En forma casi instantánea, nuestros propósitos habían cesado de relacionarse con el deseo de desplazarnos utilizando su “jet ski”; y habían pasado, mas bien, a orientar todo nuestro esfuerzo hacia un solo objetivo: mantenernos en control de este vehículo acuático que parecía, por momentos, imposible de ser dominado a pesar de nuestros renovados intentos. Tratamos de abordarlo los dos muchas veces; buscando la forma de recuperar nuestro balance para retornar a la playa, con la decisión ya tomada de postergar nuestro inicial proyecto. El mar, mientras tanto, se iba haciendo más y más avieso; más agitado, indócil y turbulento.

La noche fue apoderándose entonces del paisaje. Un caprichoso juego de luces que se encendían fue sobreponiéndose sobre el lienzo verde negruzco que iban adquiriendo las montañas; al tiempo que, los postreros fulgores del sol iban reflejándose en el espejo de la playa. Cada vez que, MacGyver o yo, procurábamos montarnos a horcajadas en el aparato, caíamos nuevamente al mar, en una constante y creciente frustración, que iba entorpeciendo nuestra intención y debilitándonos cada vez más, con la insistencia en nuestro inútil esfuerzo.

No parecía que estuviésemos tan lejos de la playa; quizás estábamos sólo a unos quinientos metros. Pero el desorden de las aguas y el efecto de estas olas encrespadas, sólo dejaba sin efecto nuestros agobiantes empeños. Intentamos remolcarnos el uno al otro, repetida y mutuamente, sólo para descubrir que un chorro de agua contaminada con el combustible de la maquina, no dejaba ver, azotaba nuestros rostros, nos impedía respirar y se iba metiendo en nuestras bocas y nuestras narices; además, la temperatura del escape de salida del motor, no permitía aproximarse tampoco a la parte trasera del inestable aparato.

Esos largos minutos nos obligaron a meditar en la inmensidad del mar y en el poder incontenible que suele esconder la naturaleza. Fueron también instantes agónicamente prolongados para reflexionar en nuestras pobres limitaciones humanas y en la impredecible condición de la fortuna de los hombres.

A medida que la noche se iba haciendo más oscura, el mar se iba convirtiendo en más encrespado y tenebroso. Una suerte de complaciente y resignado pánico empezó a apoderarse de nosotros. Otras luces fueron encendiéndose en la ribera del mar, denunciando así la preocupación de nuestras familias por el peligro de nuestra condición ya precaria. Tratábase de la conciencia de nuestra prolongada ausencia; una conciencia a la que se sumaba la sensación de impotencia de quienes, desde allá, no podían hacer nada más que proveer una improvisada línea de luz para facilitar nuestra orientación, mientras consultaban y consideraban la posibilidad de un rescate que pudiera ser ensayado con éxito.

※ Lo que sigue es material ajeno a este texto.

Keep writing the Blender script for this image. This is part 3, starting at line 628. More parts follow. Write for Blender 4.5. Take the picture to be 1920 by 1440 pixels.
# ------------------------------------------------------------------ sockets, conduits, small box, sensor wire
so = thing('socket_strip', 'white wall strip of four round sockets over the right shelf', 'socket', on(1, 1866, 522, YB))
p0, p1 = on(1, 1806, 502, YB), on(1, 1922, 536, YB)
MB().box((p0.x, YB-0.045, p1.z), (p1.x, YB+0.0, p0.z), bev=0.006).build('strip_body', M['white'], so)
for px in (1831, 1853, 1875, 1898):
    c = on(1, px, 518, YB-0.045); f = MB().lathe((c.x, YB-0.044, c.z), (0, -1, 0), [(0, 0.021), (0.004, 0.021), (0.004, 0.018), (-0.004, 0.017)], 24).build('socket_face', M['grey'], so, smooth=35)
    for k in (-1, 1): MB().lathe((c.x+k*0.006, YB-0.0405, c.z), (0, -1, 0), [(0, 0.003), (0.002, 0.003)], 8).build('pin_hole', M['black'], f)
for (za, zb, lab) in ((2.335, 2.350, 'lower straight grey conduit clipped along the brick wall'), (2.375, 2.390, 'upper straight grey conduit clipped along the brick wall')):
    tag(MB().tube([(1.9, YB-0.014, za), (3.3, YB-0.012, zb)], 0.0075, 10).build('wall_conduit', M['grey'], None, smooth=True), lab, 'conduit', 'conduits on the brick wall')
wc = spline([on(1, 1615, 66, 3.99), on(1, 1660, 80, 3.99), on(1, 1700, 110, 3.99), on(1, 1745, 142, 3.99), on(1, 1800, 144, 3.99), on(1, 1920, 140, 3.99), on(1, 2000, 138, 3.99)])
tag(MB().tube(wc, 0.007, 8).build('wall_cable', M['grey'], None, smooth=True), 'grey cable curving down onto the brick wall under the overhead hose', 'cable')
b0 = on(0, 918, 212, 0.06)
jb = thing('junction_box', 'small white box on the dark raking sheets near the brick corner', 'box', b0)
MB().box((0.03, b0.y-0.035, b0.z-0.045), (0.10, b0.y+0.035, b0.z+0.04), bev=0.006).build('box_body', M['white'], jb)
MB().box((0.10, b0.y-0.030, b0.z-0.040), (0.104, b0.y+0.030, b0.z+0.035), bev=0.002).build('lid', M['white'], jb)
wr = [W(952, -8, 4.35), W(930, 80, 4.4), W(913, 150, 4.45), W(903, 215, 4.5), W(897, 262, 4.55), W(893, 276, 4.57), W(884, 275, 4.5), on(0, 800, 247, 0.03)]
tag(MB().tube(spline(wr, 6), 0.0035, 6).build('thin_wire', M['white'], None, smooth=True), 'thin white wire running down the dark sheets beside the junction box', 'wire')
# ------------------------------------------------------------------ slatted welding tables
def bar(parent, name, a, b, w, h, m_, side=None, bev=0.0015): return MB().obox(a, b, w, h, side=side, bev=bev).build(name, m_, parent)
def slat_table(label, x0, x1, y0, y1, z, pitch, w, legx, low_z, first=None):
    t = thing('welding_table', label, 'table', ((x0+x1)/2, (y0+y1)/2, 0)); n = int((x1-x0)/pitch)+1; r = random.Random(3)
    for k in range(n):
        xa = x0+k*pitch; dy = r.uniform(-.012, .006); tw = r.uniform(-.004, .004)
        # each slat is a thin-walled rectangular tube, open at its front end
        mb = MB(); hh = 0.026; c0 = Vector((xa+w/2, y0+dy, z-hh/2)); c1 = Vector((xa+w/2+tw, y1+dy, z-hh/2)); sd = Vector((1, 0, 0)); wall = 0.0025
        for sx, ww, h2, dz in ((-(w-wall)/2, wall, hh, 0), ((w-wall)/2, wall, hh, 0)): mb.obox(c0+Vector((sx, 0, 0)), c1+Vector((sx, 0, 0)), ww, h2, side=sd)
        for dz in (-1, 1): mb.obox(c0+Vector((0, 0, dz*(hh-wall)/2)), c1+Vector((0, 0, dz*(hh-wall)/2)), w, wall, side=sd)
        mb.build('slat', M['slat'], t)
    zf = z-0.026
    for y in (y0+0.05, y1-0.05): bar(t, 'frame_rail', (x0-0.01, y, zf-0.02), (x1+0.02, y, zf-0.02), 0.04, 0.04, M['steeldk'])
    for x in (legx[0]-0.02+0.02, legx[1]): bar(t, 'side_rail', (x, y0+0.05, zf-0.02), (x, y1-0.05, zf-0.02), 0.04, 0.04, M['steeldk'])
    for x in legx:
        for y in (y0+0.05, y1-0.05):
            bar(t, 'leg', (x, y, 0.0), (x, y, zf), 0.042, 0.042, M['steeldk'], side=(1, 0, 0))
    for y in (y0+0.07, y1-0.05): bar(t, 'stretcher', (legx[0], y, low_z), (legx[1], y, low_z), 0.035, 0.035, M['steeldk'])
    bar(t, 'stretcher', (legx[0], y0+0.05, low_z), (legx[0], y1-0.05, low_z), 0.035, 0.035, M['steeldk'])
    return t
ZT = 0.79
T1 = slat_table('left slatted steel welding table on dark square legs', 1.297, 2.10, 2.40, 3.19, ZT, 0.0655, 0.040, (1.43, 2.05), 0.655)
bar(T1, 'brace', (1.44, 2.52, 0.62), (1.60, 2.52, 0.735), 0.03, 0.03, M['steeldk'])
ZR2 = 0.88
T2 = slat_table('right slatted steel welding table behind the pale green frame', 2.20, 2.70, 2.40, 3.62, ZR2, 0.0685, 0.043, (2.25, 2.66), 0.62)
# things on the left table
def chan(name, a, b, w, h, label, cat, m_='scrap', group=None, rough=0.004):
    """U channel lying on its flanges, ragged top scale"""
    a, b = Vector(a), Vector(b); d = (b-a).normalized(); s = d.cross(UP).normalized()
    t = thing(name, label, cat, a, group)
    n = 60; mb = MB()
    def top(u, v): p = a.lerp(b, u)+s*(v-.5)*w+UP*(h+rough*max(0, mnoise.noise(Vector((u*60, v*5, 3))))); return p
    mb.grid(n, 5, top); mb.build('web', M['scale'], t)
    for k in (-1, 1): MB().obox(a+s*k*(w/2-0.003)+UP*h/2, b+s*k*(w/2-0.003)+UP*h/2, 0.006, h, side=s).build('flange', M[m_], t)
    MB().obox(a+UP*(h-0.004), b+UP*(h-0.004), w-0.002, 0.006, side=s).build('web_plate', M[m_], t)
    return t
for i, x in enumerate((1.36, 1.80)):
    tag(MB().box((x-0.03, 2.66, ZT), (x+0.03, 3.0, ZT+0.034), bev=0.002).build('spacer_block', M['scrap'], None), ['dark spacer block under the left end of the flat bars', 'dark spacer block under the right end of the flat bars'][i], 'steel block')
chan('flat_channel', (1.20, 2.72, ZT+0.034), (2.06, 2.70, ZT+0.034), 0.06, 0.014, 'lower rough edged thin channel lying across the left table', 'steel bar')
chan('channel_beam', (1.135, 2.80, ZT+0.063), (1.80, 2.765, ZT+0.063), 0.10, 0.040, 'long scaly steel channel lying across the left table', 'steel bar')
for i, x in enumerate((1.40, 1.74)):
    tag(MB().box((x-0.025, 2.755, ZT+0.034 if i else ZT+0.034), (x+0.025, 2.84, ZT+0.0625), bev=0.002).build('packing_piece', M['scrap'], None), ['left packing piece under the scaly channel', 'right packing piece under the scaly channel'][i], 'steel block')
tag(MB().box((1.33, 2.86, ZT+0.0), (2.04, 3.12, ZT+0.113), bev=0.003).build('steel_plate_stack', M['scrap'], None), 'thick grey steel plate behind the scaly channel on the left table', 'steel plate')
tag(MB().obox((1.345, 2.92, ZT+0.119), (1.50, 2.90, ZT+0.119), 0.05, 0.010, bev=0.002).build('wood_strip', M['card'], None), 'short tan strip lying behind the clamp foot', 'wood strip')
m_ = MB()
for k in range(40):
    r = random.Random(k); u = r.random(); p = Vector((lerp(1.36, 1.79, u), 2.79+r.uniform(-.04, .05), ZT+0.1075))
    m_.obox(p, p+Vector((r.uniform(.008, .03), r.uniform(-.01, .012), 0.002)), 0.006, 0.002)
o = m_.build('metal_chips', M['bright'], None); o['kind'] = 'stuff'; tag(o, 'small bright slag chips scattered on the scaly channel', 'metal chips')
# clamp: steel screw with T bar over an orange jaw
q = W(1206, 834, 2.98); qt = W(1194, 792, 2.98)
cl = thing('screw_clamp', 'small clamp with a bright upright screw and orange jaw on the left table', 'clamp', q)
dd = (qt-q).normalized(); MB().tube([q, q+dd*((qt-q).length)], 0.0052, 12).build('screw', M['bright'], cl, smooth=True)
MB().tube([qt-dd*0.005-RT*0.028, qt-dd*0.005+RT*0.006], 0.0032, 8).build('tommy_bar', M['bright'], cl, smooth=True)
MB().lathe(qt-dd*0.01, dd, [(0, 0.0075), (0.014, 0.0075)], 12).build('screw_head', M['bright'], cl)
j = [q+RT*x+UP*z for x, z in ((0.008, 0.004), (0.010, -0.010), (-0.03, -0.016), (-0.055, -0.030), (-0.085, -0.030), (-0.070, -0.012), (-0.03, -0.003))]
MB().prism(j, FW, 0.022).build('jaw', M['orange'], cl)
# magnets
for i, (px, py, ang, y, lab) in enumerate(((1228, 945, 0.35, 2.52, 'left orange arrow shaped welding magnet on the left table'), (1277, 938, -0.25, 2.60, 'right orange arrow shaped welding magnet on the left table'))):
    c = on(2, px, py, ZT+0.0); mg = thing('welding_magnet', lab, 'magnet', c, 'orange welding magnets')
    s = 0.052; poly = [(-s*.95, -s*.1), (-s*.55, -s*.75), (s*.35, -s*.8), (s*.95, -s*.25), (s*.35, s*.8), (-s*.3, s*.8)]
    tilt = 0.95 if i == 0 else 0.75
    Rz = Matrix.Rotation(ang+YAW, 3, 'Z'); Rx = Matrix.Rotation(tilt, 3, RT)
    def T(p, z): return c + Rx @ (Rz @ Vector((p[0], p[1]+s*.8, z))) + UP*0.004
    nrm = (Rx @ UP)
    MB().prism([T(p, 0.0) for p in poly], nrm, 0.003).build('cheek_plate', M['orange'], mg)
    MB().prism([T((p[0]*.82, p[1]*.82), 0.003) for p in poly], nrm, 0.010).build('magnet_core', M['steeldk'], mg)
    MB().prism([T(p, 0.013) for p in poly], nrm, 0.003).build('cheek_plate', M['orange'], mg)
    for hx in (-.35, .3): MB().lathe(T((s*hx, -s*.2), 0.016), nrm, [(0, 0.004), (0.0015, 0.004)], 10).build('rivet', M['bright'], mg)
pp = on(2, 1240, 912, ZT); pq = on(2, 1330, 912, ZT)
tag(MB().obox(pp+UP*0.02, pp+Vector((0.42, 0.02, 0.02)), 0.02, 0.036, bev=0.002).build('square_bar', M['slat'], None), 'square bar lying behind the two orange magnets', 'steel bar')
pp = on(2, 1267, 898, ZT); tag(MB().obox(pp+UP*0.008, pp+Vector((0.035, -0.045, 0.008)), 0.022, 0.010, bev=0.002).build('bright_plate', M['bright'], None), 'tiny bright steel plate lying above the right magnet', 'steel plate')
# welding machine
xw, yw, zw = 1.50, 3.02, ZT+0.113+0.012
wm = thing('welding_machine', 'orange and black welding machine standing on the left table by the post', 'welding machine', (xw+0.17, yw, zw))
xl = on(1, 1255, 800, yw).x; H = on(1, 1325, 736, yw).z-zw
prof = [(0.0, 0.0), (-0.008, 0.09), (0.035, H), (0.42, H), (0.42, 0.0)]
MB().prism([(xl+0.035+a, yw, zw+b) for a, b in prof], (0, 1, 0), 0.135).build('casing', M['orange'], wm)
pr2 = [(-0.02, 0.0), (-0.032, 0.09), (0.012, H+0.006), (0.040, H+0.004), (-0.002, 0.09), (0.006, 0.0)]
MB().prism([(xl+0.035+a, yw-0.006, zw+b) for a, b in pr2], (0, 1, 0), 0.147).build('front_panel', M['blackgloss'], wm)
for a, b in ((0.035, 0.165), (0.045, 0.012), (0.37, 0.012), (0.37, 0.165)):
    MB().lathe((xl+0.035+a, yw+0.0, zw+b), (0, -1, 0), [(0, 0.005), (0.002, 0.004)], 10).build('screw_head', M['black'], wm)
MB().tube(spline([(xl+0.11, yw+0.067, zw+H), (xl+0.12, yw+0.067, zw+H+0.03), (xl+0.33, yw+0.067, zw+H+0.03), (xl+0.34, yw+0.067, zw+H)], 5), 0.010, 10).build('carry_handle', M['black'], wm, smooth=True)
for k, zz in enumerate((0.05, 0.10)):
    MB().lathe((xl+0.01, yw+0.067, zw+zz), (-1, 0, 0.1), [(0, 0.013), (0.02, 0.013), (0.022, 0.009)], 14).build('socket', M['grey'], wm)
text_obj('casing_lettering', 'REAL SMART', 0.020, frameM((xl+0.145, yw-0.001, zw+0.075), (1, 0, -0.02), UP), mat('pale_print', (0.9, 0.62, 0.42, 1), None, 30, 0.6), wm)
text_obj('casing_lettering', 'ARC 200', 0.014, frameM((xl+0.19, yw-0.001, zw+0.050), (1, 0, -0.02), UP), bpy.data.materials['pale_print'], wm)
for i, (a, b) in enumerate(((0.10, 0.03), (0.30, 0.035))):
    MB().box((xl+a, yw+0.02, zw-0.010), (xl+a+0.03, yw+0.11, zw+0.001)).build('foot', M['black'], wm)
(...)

“Déjame en el mar, y vete a buscar ayuda” le exhorté. Habíamos advertido que uno solo de nosotros sí podía mantenerse erguido en este arisco aparato. “No, Capi”, MacGyver me amonestó. “Si te dejo solo, no te vamos a encontrar a nuestro regreso: te habrán devorado completamente los tiburones”. La respuesta había definido la gravedad del momento; y también y sin que lo advirtiera, todo el poder que puede tener la tranquilidad frente a la desazón, la solidaridad frente a un momento de desesperación en la búsqueda de la sobrevivencia. Ahí, en medio de ese océano agitado y avieso, en medio del reconocimiento de nuestro agotamiento e impotencia, la voz de estímulo de un amigo me decía: “Salimos juntos para contarlo; o nos quedaremos aquí, si fracasamos en el intento!”

No sé que fue más fuerte: el temor a los atroces y gigantes peces; o el solidario esfuerzo por superar el paradojal momento. Optamos por insistir en volver juntos de regreso. Abrazado yo al borde posterior de “jet ski”, decidí entonces soportar en el vientre la ardiente temperatura del fogoso escape; y avanzando lentamente y con el motor en una aceleración muy baja, fuimos descubriendo que ahora el vehículo iba avanzando y acortando la distancia con la playa. En medio de ese indescriptible cansancio, por fin íbamos retornando a poner pies en una tierra en la que nos esperaban con ansiedad, preocupación y afecto.

Sólo más tarde pudimos hacer un balance de la inexpresable experiencia. MacGyver y yo nos habíamos burlado esa tarde de la muerte. No lo pudimos celebrar como hubiéramos querido. Teníamos un inédito dolor en todos los músculos del cuerpo; no nos quedaban pues fuerzas en los brazos para tomarnos un trago para celebrar la vida. Además… ya nos habíamos tomado tantos y tantos salinos bocados en nuestros infructuosos intentos! Dejamos el brindis y la celebración para otro día, cuando yo podría reconocer el momento generoso que había difuminado con la fuerza de su solidaridad un casi mortal encuentro!